STORED DATA:
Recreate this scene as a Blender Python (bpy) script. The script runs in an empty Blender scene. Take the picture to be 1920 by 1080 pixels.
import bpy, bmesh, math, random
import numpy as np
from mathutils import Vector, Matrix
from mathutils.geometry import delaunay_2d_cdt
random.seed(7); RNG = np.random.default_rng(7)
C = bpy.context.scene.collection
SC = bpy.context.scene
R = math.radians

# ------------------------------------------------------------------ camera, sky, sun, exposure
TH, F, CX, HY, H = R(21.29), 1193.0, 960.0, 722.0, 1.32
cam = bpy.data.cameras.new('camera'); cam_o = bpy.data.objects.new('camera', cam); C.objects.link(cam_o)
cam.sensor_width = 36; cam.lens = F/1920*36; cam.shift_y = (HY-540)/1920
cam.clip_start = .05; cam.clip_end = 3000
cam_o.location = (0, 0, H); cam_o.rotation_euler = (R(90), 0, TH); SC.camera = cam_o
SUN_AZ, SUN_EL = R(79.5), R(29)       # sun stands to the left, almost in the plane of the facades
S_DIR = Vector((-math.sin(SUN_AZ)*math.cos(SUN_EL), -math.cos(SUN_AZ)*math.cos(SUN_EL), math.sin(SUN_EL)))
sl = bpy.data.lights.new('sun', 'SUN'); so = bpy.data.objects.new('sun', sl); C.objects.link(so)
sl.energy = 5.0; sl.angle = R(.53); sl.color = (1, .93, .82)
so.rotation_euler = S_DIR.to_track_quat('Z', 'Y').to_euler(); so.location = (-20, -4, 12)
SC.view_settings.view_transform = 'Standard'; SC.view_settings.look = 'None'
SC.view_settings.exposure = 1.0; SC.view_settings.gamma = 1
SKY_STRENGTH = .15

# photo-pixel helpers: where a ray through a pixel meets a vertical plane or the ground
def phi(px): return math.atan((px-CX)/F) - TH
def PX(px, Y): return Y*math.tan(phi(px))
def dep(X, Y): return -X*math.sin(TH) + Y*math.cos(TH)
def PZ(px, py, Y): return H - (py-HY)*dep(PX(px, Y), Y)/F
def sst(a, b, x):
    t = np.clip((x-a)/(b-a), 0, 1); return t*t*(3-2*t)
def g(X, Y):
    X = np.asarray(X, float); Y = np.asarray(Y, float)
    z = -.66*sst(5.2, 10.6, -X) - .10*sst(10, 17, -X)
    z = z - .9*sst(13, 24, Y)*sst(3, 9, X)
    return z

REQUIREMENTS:
Show the data once more, exactly as it was written.

RESULT OF THE EXERCISE:
Recreate this scene as a Blender Python (bpy) script. The script runs in an empty Blender scene. Take the picture to be 1920 by 1080 pixels.
import bpy, bmesh, math, random
import numpy as np
from mathutils import Vector, Matrix
from mathutils.geometry import delaunay_2d_cdt
random.seed(7); RNG = np.random.default_rng(7)
C = bpy.context.scene.collection
SC = bpy.context.scene
R = math.radians

# ------------------------------------------------------------------ camera, sky, sun, exposure
TH, F, CX, HY, H = R(21.29), 1193.0, 960.0, 722.0, 1.32
cam = bpy.data.cameras.new('camera'); cam_o = bpy.data.objects.new('camera', cam); C.objects.link(cam_o)
cam.sensor_width = 36; cam.lens = F/1920*36; cam.shift_y = (HY-540)/1920
cam.clip_start = .05; cam.clip_end = 3000
cam_o.location = (0, 0, H); cam_o.rotation_euler = (R(90), 0, TH); SC.camera = cam_o
SUN_AZ, SUN_EL = R(79.5), R(29)       # sun stands to the left, almost in the plane of the facades
S_DIR = Vector((-math.sin(SUN_AZ)*math.cos(SUN_EL), -math.cos(SUN_AZ)*math.cos(SUN_EL), math.sin(SUN_EL)))
sl = bpy.data.lights.new('sun', 'SUN'); so = bpy.data.objects.new('sun', sl); C.objects.link(so)
sl.energy = 5.0; sl.angle = R(.53); sl.color = (1, .93, .82)
so.rotation_euler = S_DIR.to_track_quat('Z', 'Y').to_euler(); so.location = (-20, -4, 12)
SC.view_settings.view_transform = 'Standard'; SC.view_settings.look = 'None'
SC.view_settings.exposure = 1.0; SC.view_settings.gamma = 1
SKY_STRENGTH = .15

# photo-pixel helpers: where a ray through a pixel meets a vertical plane or the ground
def phi(px): return math.atan((px-CX)/F) - TH
def PX(px, Y): return Y*math.tan(phi(px))
def dep(X, Y): return -X*math.sin(TH) + Y*math.cos(TH)
def PZ(px, py, Y): return H - (py-HY)*dep(PX(px, Y), Y)/F
def sst(a, b, x):
    t = np.clip((x-a)/(b-a), 0, 1); return t*t*(3-2*t)
def g(X, Y):
    X = np.asarray(X, float); Y = np.asarray(Y, float)
    z = -.66*sst(5.2, 10.6, -X) - .10*sst(10, 17, -X)
    z = z - .9*sst(13, 24, Y)*sst(3, 9, X)
    return z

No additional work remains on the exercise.